Hohe Risiken durch Cash-GmbH
Seiner Meinung nach könnte die Ablehnung im Bundestag damit zusammenhängen, dass der Bundesfinanzhof jüngst dem Bundesverfassungsgericht die derzeitige Erbschaftsteuerpraxis erneut zur Entscheidung vorgelegt hat (Aktenzeichen II R 9/11). Die Parlamentarier wollen jetzt offenbar nicht an einer Sache herumdoktern, die nach einer Bundesverfassungsgerichts-Entscheidung doch wieder anders gestaltet werden müsste.

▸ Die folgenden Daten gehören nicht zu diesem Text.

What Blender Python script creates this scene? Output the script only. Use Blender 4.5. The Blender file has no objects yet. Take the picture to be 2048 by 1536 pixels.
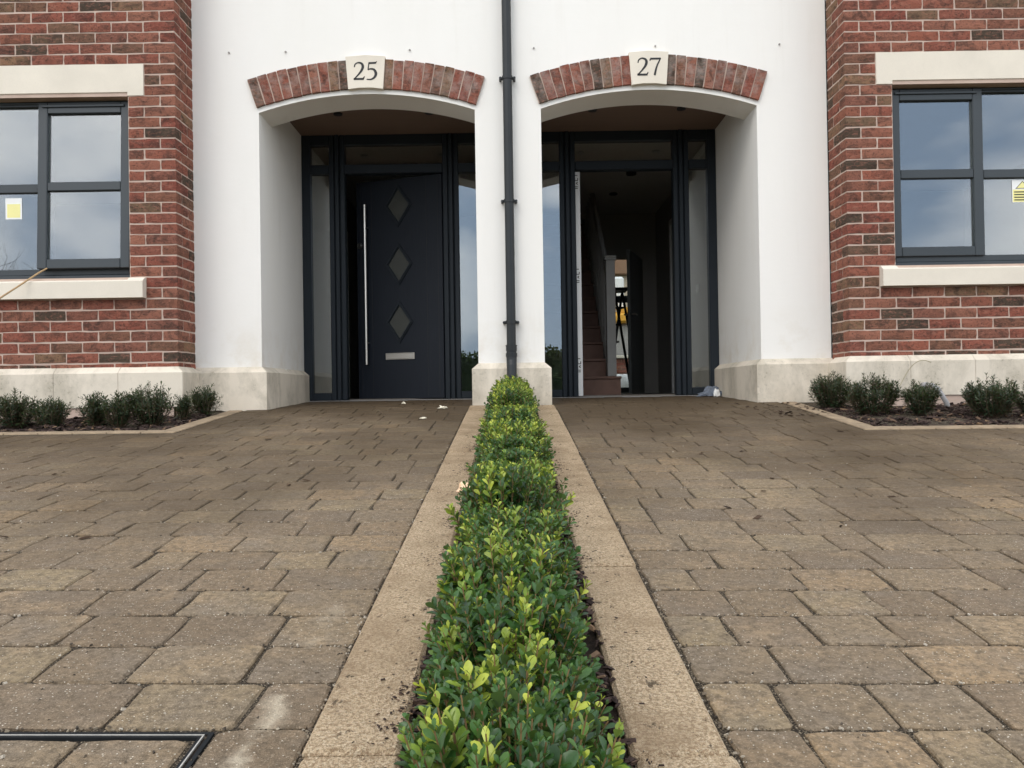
import bpy, math, random
from mathutils import Matrix, Vector, noise

# ------------------------------------------------------------------ camera, sky, sun, exposure
SC = bpy.context.scene
COL = SC.collection
E = 0.6355                      # camera height over the drive where the photographer crouches
PITCH, ROLL = 0.0096, 0.0155
FPX = 1657.0                    # focal length in pixels of a 2048 px wide picture

cam_d = bpy.data.cameras.new('camera')
cam = bpy.data.objects.new('camera', cam_d)
COL.objects.link(cam)
cam_d.sensor_width = 36.0
cam_d.lens = FPX / 2048 * 36.0
cam_d.clip_start = 0.02
cam_d.clip_end = 600
CAM_R = Matrix.Rotation(math.pi / 2 + PITCH, 4, 'X') @ Matrix.Rotation(-ROLL, 4, 'Z')
cam.matrix_world = Matrix.Translation((0, 0, E)) @ CAM_R
SC.camera = cam
CAM_INV = (Matrix.Translation((0, 0, E)) @ CAM_R).inverted()

SUN_EL, SUN_AZ = math.radians(42), math.radians(28)     # behind the camera, a little to the left
wd = bpy.data.worlds.new('World')
SC.world = wd
wd.use_nodes = True
wt = wd.node_tree
wt.nodes.clear()
w_out = wt.nodes.new('ShaderNodeOutputWorld')
w_bg = wt.nodes.new('ShaderNodeBackground')
w_sky = wt.nodes.new('ShaderNodeTexSky')
w_sky.sky_type = 'NISHITA'
w_sky.sun_disc = False
w_sky.sun_elevation = SUN_EL
w_sky.sun_rotation = math.pi + SUN_AZ
w_tc = wt.nodes.new('ShaderNodeTexCoord')
w_map = wt.nodes.new('ShaderNodeMapping')
w_map.inputs['Scale'].default_value = (1.0, 1.0, 1.9)
w_map.inputs['Location'].default_value = (8.8, 4.1, 0.5)
w_map.inputs['Rotation'].default_value = (0.0, 0.0, math.radians(-19))
w_n = wt.nodes.new('ShaderNodeTexNoise')
w_n.inputs['Scale'].default_value = 3.1
w_n.inputs['Detail'].default_value = 6
w_n.inputs['Roughness'].default_value = 0.46
w_n.inputs['Distortion'].default_value = 0.35
w_r = wt.nodes.new('ShaderNodeValToRGB')
w_r.color_ramp.elements[0].position = 0.38
w_r.color_ramp.elements[0].color = (4.7, 6.0, 7.9, 1)
w_r.color_ramp.elements[1].position = 0.62
w_r.color_ramp.elements[1].color = (18.0, 17.6, 17.0, 1)
w_mix = wt.nodes.new('ShaderNodeMixRGB')
w_mix.inputs['Fac'].default_value = 0.86
wt.links.new(w_tc.outputs['Generated'], w_map.inputs['Vector'])
wt.links.new(w_map.outputs['Vector'], w_n.inputs['Vector'])
wt.links.new(w_n.outputs['Fac'], w_r.inputs['Fac'])
wt.links.new(w_sky.outputs['Color'], w_mix.inputs['Color1'])
wt.links.new(w_r.outputs['Color'], w_mix.inputs['Color2'])
wt.links.new(w_mix.outputs['Color'], w_bg.inputs['Color'])
w_bg.inputs['Strength'].default_value = 0.145
wt.links.new(w_bg.outputs['Background'], w_out.inputs['Surface'])

sun_d = bpy.data.lights.new('sun', 'SUN')
sun_d.energy = 0.7
sun_d.angle = math.radians(24)
sun_d.color = (1.0, 0.955, 0.89)
sun = bpy.data.objects.new('sun', sun_d)
COL.objects.link(sun)
sdir = Vector((-math.sin(SUN_AZ) * math.cos(SUN_EL), -math.cos(SUN_AZ) * math.cos(SUN_EL), math.sin(SUN_EL)))
sun.rotation_euler = sdir.to_track_quat('Z', 'Y').to_euler()
sun.location = (-6, -8, 14)

vs = SC.view_settings
vs.view_transform = 'Standard'
vs.look = 'None'
vs.exposure = 0.2
vs.gamma = 1.0
vs.use_curve_mapping = False
SC.cycles.max_bounces = 8
SC.cycles.transparent_max_bounces = 16
SC.cycles.caustics_reflective = False
SC.cycles.caustics_refractive = False

R = random.Random(7)


def project(p):
    q = CAM_INV @ Vector(p)
    if q.z > -0.05:
        return None
    return 1024 + FPX * q.x / -q.z, 768 - FPX * q.y / -q.z, -q.z


def in_view(p, m=30):
    q = project(p)
    return q is not None and -m < q[0] < 2048 + m and -m < q[1] < 1536 + m


# ------------------------------------------------------------------ levels (r = metres over the eye)
def Z(r):
    return r + E


Y_BAY, Y_WALL, Y_DOOR = 5.80, 6.12, 7.35
X_PIER, X_JAMB, X_MID = 2.335, 1.845, 0.245
S1, S2 = 0.0875, 0.036
Z_STEP = S1 * Y_WALL
Z_SILL = Z_STEP + S2 * (Y_DOOR - Y_WALL)


def ground(x, y):
    if y <= -1.6:
        base = -1.6 * S1
    elif y <= Y_WALL:
        base = S1 * y
    elif y <= Y_DOOR:
        base = Z_STEP + S2 * (y - Y_WALL)
    else:
        base = Z_SILL
    c = 0.0155 * max(0.0, min(1.0, (5.9 - y) / 4.0)) * max(0.0, min(1.0, (y + 8) / 6))
    return base - c * max(-6, min(6, x))


# ------------------------------------------------------------------ mesh helpers
WL = {}


class MB:
    def __init__(self):
        self.v, self.f, self.mi, self.fa, self.cur, self.val = [], [], [], [], 0, 0.0

    def face(self, idx):
        self.f.append(tuple(idx))
        self.mi.append(self.cur)
        self.fa.append(self.val)

    def poly(self, pts):
        b = len(self.v)
        self.v.extend(tuple(p) for p in pts)
        self.face(range(b, b + len(pts)))

    def box(self, x0, x1, y0, y1, z0, z1, skip=''):
        b = len(self.v)
        self.v += [(x0, y0, z0), (x1, y0, z0), (x1, y1, z0), (x0, y1, z0),
                   (x0, y0, z1), (x1, y0, z1), (x1, y1, z1), (x0, y1, z1)]
        for k, q in (('b', (3, 2, 1, 0)), ('t', (4, 5, 6, 7)), ('f', (0, 1, 5, 4)), ('r', (1, 2, 6, 5)), ('k', (2, 3, 7, 6)), ('l', (3, 0, 4, 7))):
            if k not in skip:
                self.face([b + i for i in q])
        return self

    def cbox(self, x0, x1, y0, y1, z0, z1, c=0.004):
        """box with all edges chamfered by c"""
        b = len(self.v)
        for sx, sy, sz in ((0, 0, 0), (1, 0, 0), (1, 1, 0), (0, 1, 0), (0, 0, 1), (1, 0, 1), (1, 1, 1), (0, 1, 1)):
            X, Y, Zz = (x0, x1)[sx], (y0, y1)[sy], (z0, z1)[sz]
            dx, dy, dz = (c, -c)[sx], (c, -c)[sy], (c, -c)[sz]
            self.v += [(X, Y + dy, Zz + dz), (X + dx, Y, Zz + dz), (X + dx, Y + dy, Zz)]
        def i(n, k):
            return b + n * 3 + k
        for q in ((3, 2, 1, 0),):
            self.face([i(n, 2) for n in q])
        self.face([i(n, 2) for n in (4, 5, 6, 7)])
        self.face([i(n, 1) for n in (0, 1, 5, 4)])
        self.face([i(n, 1) for n in (2, 3, 7, 6)])
        self.face([i(n, 0) for n in (1, 2, 6, 5)])
        self.face([i(n, 0) for n in (3, 0, 4, 7)])
        # edges
        for (a, d, k1, k2) in ((0, 1, 1, 2), (1, 2, 0, 2), (2, 3, 1, 2), (3, 0, 0, 2)):
            self.face([i(a, k2), i(d, k2), i(d, k1), i(a, k1)])
            self.face([i(a + 4, k1), i(d + 4, k1), i(d + 4, k2), i(a + 4, k2)])
        for n, k1, k2 in ((0, 0, 1), (1, 1, 0), (2, 0, 1), (3, 1, 0)):
            self.face([i(n, k1), i(n, k2), i(n + 4, k2), i(n + 4, k1)])
        for n in range(8):
            t = [i(n, 0), i(n, 1), i(n, 2)]
            if n in (0, 2, 5, 7):
                t = t
            else:
                t = t[::-1]
            self.face(t)
        return self

    def tube(self, pts, rad, n=10, caps=True):
        """round bar through pts; rad a number or one per point"""
        pts = [Vector(p) for p in pts]
        if not isinstance(rad, (list, tuple)):
            rad = [rad] * len(pts)
        b = len(self.v)
        for i, p in enumerate(pts):
            d = (pts[min(i + 1, len(pts) - 1)] - pts[max(i - 1, 0)]).normalized()
            up = Vector((0, 0, 1)) if abs(d.z) < 0.9 else Vector((1, 0, 0))
            u = d.cross(up).normalized()
            w = u.cross(d).normalized()
            for k in range(n):
                a = 2 * math.pi * k / n
                self.v.append(tuple(p + (u * math.cos(a) + w * math.sin(a)) * rad[i]))
        for i in range(len(pts) - 1):
            for k in range(n):
                k2 = (k + 1) % n
                self.face([b + i * n + k, b + i * n + k2, b + (i + 1) * n + k2, b + (i + 1) * n + k])
        if caps:
            self.face([b + k for k in range(n)][::-1])
            self.face([b + (len(pts) - 1) * n + k for k in range(n)])
        return self

    def prism(self, outline, y0, y1):
        """outline of (x, z), counter-clockwise seen from -Y, between y0 (front) and y1"""
        n = len(outline)
        b = len(self.v)
        self.v += [(x, y0, z) for x, z in outline] + [(x, y1, z) for x, z in outline]
        self.face(range(b, b + n))
        self.face([b + n + i for i in range(n)][::-1])
        for i in range(n):
            j = (i + 1) % n
            self.face([b + j, b + i, b + n + i, b + n + j])
        return self

    def mesh(self, name, mats, smooth=False, origin=(0, 0, 0), recalc=True):
        ox, oy, oz = origin
        me = bpy.data.meshes.new(name)
        me.from_pydata([(x - ox, y - oy, z - oz) for x, y, z in self.v], [], self.f)
        if not isinstance(mats, (list, tuple)):
            mats = [mats]
        for m in mats:
            me.materials.append(m)
        if len(mats) > 1:
            me.polygons.foreach_set('material_index', self.mi)
        if any(self.fa):
            at = me.attributes.new('tone', 'FLOAT', 'FACE')
            at.data.foreach_set('value', self.fa)
        if smooth:
            me.polygons.foreach_set('use_smooth', [True] * len(me.polygons))
        if recalc:
            import bmesh
            bm = bmesh.new()
            bm.from_mesh(me)
            bmesh.ops.recalc_face_normals(bm, faces=bm.faces)
            bm.to_mesh(me)
            bm.free()
        me.update()
        return me

    def build(self, name, mats, parent=None, smooth=False, local=False, recalc=True, origin=None):
        if local:
            me = self.mesh(name, mats, smooth, (0, 0, 0), recalc)
            o = bpy.data.objects.new(name, me)
            COL.objects.link(o)
            o.parent = parent
            return o
        xs, ys, zs = zip(*self.v)
        if origin is None:
            origin = ((min(xs) + max(xs)) / 2, (min(ys) + max(ys)) / 2, min(zs))
        me = self.mesh(name, mats, smooth, origin, recalc)
        return place(name, me, origin, parent)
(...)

Für Steuergestalter, die in letzer Minute noch eine Cash-GmbH gründen wollen, bestehen allerdings auch sonst noch hohe Risiken: Die Steuerbescheide ergehen nur unter dem Vorbehalt der Nachprüfung – das bedeutet umgangssprachlich, dass das Finanzamt die Steuervorteile streichen kann. Da allerdings nicht in allen Bundesländern die Finanzverwaltung gleichermaßen streng mit dem Thema umgehen muss, besteht für manchen Steuersparer vielleicht ein Anreiz, noch vor einer Änderung etwas zu unternehmen. Zumal sich Richter am Bundesfinanzhof auf Tagungen bereits dahin gehend geäußert haben sollen, dass sie sich vorstellen könnten, das das Cash-GmbH-Modell Bestand haben könnte.
Mancher rechnet allerdings auch schon damit, dass nach einem möglichen Regierungswechsel 2013 auf jeden Fall Änderungen der derzeitigen Praxis durchgeführt würden. Und die SPD könnte das Erbschafts-Thema im Wahlkampf nutzen.